Wednesday, March 20, 2013

1105.5254 (Martin Gustafsson et al.)

Local probing of propagating acoustic waves in a gigahertz echo chamber    [PDF]

Martin Gustafsson, Paulo V. Santos, Göran Johansson, Per Delsing
In the same way that micro-mechanical resonators resemble guitar strings and drums, Surface Acoustic Waves (SAW) resemble the sound these instruments produce, but moving over a solid surface rather than through air. In contrast with oscillations in suspended resonators, such propagating mechanical waves have not before been studied near the quantum mechanical limits. Here, we demonstrate local probing of SAW with a displacement sensitivity of 30amRMS/sqrt(Hz) and detection sensitivity on the single-phonon level after averaging, at a frequency of 932MHz.

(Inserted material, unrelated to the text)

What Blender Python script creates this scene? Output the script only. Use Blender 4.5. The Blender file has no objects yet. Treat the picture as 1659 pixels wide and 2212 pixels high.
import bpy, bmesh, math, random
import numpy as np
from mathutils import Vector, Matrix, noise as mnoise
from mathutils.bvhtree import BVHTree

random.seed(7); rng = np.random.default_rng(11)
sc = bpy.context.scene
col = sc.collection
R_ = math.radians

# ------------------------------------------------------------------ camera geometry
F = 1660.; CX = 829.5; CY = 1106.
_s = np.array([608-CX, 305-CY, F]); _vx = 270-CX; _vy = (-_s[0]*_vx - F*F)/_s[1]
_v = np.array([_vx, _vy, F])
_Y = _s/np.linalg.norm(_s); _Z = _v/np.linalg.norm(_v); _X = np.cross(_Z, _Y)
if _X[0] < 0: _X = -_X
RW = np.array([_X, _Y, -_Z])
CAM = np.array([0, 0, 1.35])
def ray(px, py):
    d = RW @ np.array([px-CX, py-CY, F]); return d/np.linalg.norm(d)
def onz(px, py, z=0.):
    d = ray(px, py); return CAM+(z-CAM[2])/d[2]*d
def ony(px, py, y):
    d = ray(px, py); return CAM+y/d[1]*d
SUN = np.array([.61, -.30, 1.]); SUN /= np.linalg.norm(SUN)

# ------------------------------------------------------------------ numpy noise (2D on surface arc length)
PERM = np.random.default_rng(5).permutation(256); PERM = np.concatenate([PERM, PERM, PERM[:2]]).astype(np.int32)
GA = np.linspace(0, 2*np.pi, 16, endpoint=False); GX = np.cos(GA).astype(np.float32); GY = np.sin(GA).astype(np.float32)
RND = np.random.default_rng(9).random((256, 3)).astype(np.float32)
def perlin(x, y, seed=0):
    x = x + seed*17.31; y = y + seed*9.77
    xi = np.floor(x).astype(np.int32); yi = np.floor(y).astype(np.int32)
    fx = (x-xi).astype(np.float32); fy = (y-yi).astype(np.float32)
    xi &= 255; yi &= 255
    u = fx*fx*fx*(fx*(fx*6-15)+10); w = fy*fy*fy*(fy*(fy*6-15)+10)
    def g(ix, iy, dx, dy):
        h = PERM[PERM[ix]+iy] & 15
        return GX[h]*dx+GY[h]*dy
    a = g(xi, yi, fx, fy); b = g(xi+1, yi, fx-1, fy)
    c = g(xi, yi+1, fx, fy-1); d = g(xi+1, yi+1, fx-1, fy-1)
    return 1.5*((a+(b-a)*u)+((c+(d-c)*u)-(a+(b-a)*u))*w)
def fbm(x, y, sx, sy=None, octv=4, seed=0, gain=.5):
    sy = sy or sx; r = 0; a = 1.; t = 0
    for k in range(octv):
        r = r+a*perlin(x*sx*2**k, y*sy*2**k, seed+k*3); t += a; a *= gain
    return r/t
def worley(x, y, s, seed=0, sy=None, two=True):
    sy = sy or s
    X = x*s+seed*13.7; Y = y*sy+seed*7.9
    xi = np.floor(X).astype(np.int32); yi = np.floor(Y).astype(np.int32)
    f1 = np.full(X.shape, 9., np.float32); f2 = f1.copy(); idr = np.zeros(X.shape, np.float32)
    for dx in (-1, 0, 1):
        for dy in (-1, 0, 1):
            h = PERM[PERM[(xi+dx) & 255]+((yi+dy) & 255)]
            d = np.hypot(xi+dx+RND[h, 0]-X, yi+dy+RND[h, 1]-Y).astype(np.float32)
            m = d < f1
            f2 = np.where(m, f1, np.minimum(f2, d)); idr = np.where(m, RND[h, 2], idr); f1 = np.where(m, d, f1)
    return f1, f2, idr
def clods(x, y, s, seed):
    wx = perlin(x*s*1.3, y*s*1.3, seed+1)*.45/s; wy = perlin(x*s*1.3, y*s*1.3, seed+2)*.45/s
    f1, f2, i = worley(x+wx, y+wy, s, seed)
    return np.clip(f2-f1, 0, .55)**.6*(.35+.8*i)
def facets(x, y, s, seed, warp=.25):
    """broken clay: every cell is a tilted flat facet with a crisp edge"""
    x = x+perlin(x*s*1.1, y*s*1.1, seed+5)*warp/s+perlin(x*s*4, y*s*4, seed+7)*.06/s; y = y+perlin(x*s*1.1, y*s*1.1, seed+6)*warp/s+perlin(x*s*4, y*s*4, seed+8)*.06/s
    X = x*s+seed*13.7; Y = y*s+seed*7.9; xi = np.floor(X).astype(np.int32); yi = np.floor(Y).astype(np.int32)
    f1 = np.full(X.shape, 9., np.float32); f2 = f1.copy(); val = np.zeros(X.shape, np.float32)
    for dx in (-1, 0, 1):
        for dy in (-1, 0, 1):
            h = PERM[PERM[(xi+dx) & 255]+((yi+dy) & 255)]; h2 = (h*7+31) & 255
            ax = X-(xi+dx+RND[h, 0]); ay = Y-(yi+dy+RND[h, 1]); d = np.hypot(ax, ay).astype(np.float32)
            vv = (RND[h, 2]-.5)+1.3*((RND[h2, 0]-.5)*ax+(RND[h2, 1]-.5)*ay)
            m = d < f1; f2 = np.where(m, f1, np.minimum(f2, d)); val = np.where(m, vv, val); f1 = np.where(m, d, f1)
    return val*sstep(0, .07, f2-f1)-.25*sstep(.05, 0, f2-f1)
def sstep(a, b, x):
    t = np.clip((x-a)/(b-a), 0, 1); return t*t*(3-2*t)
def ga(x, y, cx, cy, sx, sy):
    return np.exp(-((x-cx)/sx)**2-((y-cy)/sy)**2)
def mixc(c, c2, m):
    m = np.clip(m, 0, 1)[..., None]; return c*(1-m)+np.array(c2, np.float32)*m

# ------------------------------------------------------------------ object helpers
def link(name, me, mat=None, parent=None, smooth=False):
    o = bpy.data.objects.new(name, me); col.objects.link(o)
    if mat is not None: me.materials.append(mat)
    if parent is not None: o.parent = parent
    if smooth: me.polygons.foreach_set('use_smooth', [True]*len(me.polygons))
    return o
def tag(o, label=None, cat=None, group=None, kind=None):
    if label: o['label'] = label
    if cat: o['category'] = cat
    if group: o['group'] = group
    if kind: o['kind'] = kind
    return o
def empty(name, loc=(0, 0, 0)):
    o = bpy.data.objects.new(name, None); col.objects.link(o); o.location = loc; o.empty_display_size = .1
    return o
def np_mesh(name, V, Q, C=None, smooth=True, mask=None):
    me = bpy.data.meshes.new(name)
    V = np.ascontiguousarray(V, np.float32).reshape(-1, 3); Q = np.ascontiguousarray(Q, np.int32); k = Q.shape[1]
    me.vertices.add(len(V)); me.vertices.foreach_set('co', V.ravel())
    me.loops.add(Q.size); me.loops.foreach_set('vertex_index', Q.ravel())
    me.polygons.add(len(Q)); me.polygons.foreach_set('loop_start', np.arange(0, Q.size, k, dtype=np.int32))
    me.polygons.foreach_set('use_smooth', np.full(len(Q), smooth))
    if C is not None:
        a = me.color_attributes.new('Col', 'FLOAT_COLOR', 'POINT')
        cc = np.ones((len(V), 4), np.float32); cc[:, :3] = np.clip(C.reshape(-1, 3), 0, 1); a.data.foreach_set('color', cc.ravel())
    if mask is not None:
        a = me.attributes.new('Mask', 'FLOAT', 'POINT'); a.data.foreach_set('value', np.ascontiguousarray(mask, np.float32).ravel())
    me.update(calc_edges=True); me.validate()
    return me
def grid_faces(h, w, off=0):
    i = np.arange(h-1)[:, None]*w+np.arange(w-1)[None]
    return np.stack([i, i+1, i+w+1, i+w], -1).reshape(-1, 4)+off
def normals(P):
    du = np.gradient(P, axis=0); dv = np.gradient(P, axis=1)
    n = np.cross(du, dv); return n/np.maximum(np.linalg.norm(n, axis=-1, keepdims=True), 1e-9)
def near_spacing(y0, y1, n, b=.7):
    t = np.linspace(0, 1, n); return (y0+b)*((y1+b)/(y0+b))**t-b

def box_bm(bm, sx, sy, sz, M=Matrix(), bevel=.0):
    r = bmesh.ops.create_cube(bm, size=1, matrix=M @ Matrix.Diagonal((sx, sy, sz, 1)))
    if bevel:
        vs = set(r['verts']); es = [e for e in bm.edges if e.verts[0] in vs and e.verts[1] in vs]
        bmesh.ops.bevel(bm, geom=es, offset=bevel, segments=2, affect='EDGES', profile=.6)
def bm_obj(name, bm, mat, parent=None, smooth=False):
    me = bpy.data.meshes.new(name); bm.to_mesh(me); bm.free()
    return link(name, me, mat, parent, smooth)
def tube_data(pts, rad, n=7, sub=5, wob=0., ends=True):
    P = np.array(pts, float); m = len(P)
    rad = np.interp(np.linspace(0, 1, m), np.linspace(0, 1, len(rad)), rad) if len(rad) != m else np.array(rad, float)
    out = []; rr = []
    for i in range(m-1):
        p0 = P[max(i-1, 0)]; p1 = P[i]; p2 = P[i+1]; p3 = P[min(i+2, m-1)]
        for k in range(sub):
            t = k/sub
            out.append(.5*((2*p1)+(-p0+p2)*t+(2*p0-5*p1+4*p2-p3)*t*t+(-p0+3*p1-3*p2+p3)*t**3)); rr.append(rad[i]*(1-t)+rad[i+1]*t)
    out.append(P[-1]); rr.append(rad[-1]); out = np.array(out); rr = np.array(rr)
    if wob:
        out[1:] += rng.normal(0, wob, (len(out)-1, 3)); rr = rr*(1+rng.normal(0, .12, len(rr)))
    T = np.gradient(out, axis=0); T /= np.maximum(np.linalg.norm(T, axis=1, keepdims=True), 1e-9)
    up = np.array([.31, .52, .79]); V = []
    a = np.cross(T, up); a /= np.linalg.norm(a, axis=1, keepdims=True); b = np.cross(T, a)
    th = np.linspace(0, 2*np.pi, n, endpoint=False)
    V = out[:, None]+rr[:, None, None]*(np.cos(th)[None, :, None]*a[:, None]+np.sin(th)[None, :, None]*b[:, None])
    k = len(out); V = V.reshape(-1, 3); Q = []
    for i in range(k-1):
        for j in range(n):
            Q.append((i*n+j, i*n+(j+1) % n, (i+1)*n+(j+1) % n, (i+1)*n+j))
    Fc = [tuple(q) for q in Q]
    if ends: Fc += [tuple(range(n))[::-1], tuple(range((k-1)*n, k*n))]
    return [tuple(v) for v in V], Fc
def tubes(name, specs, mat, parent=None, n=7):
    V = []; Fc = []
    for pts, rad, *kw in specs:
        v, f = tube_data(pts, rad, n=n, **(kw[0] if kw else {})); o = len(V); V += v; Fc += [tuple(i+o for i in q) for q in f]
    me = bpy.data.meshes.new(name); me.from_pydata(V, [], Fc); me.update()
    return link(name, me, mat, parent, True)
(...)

Our probe is a piezoelectrically coupled Single Electron Transistor, which is sufficiently fast, non-destructive and localized to let us track pulses echoing back and forth in a long acoustic cavity, self-interfering and ringing the cavity up and down. We project that strong coupling to quantum circuits will allow new experiments, and hybrids utilizing the unique features of SAW. Prospects include quantum investigations of phonon-phonon interactions, and acoustic coupling to superconducting qubits, for which we present favourable estimates.